Das Kupplungsmaul darf auf keinen Fall ausgeschlagen sein, damit sich der Pferdeanhänger nicht im Extremfall selbst abhängt. Außerdem darf es kein Spiel haben. Nachprüfen lässt sich das, indem man im angehängten Zustand an der Deichsel wackelt oder einen Blick auf die Verschleißanzeige wirft (sofern vorhanden). Das Normmaß beträgt 50, die absolute Verschleißuntergrenze 49 Millimeter.
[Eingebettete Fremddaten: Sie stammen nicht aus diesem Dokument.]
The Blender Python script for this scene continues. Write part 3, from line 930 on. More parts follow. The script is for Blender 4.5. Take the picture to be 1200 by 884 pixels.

Da die meisten Pferdeanhänger breiter als ihre Zugwagen sind, stoßen sie hin und wieder gegen Bordsteinkanten. Das kann ebenso wie Überladung zu verbogenen Achsen führen. Zu erkennen ist dies an einem negativen Radsturz (Rad steht unten weiter außen als oben) oder mit einem Blick unter den Pferdeanhänger. Verdächtig ist auch ein einzelner neuer Reifen vorn rechts.
Die Reifen dürfen für eine 100 km/h-Zulassung nicht älter als sechs Jahre sein. Ein Code auf der Flanke gibt das Alter an. Andernfalls sollte man nach einem Kaufbeleg fragen. Außerdem müssen die Reifen korrekten Luftdruck aufweisen. Denn ein zu hohes Alter oder zu niedriger Reifendruck können während der Fahrt zum Platzen führen. Und das möchte keiner gerne erleben.